Through offer-for-sale route, Govt can auction small chunks across PSUs

Having fallen terribly short of its Rs 40,000-crore target from stake sales in public sector units for the current year, the Finance Minister has lowered the disinvestment target to Rs 30,000 crore for next year. It managed to raise only 35 per cent (about Rs 14,000 crore) of the targeted amount this year.

Achievable target

The new target, for once, looks within reach. Now that the Government is willing to take the offer-for-sale route to divestment, it can auction small chunks across many PSUs.

Now, based on current market valuations, it could raise about Rs 24,437 crore just by selling five per cent stakes in just 7 PSUs — SAIL, Oil India, Hindustan Copper, Coal India, MMTC, BHEL and Neyveli Lignite. The proceeds would go up to Rs 48,873 crore on a 10 per cent stake sale in each of these companies.

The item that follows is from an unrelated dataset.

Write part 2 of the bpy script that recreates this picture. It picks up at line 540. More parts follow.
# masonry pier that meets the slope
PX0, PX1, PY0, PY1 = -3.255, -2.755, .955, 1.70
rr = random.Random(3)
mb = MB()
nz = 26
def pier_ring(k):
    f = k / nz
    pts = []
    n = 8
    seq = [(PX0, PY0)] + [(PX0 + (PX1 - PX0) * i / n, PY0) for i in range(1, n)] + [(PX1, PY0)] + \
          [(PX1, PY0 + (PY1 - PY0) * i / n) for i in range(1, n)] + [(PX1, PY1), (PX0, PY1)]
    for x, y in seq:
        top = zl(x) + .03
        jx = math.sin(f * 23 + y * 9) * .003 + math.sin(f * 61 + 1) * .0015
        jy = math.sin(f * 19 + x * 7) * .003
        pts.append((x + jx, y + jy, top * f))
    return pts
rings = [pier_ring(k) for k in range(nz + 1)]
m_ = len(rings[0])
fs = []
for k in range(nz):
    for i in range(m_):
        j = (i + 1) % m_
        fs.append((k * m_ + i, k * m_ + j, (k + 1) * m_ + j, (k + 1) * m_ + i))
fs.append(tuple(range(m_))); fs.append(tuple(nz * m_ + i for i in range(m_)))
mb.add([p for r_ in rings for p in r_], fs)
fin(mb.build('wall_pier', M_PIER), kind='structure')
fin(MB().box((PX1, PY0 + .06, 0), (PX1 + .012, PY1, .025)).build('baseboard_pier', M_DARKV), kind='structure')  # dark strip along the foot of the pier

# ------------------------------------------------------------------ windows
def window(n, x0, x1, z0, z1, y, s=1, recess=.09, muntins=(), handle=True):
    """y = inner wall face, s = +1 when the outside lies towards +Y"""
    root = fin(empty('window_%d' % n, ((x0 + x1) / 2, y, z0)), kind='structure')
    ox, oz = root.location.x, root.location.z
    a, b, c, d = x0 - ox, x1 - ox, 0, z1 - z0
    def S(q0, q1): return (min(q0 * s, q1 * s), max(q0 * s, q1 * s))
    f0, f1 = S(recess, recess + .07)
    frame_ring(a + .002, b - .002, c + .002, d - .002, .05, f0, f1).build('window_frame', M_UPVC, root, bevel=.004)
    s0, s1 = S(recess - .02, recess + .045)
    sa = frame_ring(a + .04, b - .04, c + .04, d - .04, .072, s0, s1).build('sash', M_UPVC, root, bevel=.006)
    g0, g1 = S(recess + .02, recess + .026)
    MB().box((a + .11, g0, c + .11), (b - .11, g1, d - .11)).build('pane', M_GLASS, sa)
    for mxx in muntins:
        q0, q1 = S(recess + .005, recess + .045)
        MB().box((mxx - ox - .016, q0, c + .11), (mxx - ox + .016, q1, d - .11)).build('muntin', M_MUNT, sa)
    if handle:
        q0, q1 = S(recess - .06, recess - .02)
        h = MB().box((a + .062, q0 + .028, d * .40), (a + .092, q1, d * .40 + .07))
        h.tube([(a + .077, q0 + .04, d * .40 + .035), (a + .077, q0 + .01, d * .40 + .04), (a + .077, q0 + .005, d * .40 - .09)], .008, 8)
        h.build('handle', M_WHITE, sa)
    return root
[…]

Sale of its entire stake in Hindustan Zinc (29.53 per cent) and Bharat Aluminium Company (49 per cent stake) to Vedanta Group could fetch it even more.

Vedanta, which is in the midst of reorganising its holding in India, has offered to buy out the Government's stake for Rs 15,000-16,000 crore. In addition to this, sale of shares held by SUUTI (erstwhile UTI's stakes in L&T, ITC and Axis Bank) could add about Rs 30,000-32,000 crore to its kitty. A 10 per cent stake sale in Rashtriya Ispat Nigam is also on the cards.

Setting the stage

A lot, however, will depend on the market conditions and investor appetite for the respective offers, since this year's showing — especially the auction of stake in ONGC — wasn't impressive. The Government, however, is armed with a plethora of options, ranging from normal book-building to auction to IPP route besides IPO (for unlisted companies).

Of course, it is to fix this problem that the Budget seems keen on improving retail participation in equity markets with the slew of capital market initiatives such as Rajiv Gandhi Equity Savings Scheme and lowering of STT.